Voci a confronto

E infine ci siamo noi, cittadini democratici e progressisti che, giustamente, scendiamo in piazza per protestare contro la politica di Israele nei territori occupati, ma che al cospetto della carneficina in corso in Siria non organizziamo nemmeno una timida dimostrazione, eccezion fatta per qualche corteo di sparuti gruppi di esuli siriani. Eppure il numero delle vittime non ha uguali in Medio Oriente. Giusto o sbagliato che sia, il messaggio è semplice e chiaro: chiediamo giustizia per gli arabi e protestiamo solo se a massacrarli sono gli occidentali e gli israeliani. Se invece li massacrano altri arabi, allora non facciamo una piega.” Vale la pena di iniziare questa rassegna stampa con la citazione di un nemico giurato di Israele e di un idoleogico antioccidentale come Robert Frisk (Il fatto) perché ammette per una volta la dinamica dell’informazione e della politica “democratica e progressista” sul Medio Oriente.

E infatti basta leggere Buck e Dryer sul Financial Times o Zecchini su Le monde per trovare la solita complicità con i deliri palestinesi che accusano con tono ricattatorio, il candidato repubblicano alla presidenza Usa di “danneggiare gli interessi americani” (cioè di fare loro i danni, magari con un po’ di terrorismo) pere aver detto che Gerusalemme è legata al popolo ebraico e capitale di Israele. Nella stessa serie va letto l’articoplo di Janicki Cingoli su Europa, in cui incredibilmente si rimprovera a Israele non solo la crisi delle trattative voluta con determinazione dall’Autorità Palestinese, ma anche lo stato di “stallo” ovvero la mancanza di una “primavera palestinese”, il che significa in sostanza che non vi sono scontri gravi, stragi e massacri; ma anche che le varie fazioni palestinesi “non hanno il coraggio” di prendere l’iniziativa, non diciamo di riavviare le trattative, ma nemmeno di fare le elezioni municipali, “per il timore di presentarsi divisi” o addirittura “di vincere”. E naturalmente per i “democratici e progressisti” la colpa anche di questo è di Israele, o almeno di Netanyahu.

La stampa italiana oggi non si occupa quasi di Israele, distratta dalle vicende siriane (su cui consiglio di leggere Micalessin sul Giornale e Carlo Panella sul Foglio) e dalla prossima battaglia di Aleppo e dalla vicenda del carabiniere rapito in Yemen. Fa eccezione come al solito Giulio Meotti, oggi senza dubbio il migliore, il più informato e il più attento dei giornalisti italiani su Israele, con un pezzo di analisi strategica sul Foglio.

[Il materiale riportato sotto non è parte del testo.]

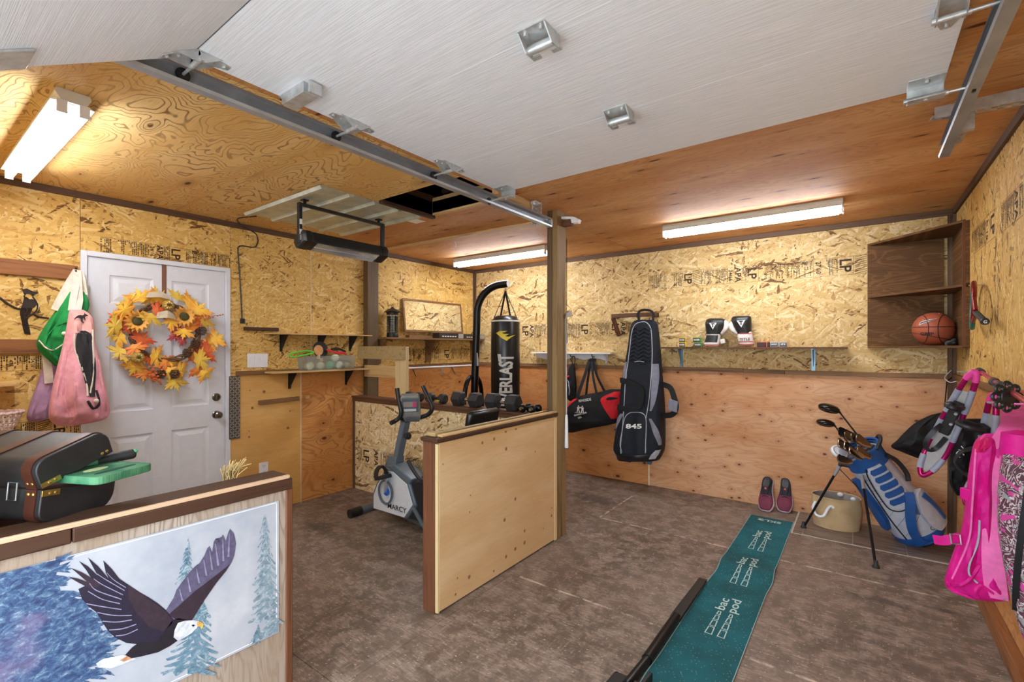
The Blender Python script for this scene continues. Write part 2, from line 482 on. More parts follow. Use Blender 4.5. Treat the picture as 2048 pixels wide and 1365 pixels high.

Fra le altre notizie, Avvenire riporta il progetto di un convegno a Roma a settembre per ricordare Raul Wallemberg, che salvò migliaia di ebrei durante la Shoà, Gianni Tognolo sul Corriere fa una ricostruzione – diciamo – assai approssimativa della storia del debito risalendo fino alla Torah. Un tema che certo non hanno inventato gli ebrei, ma che sempre ci viene appiccicato addosso.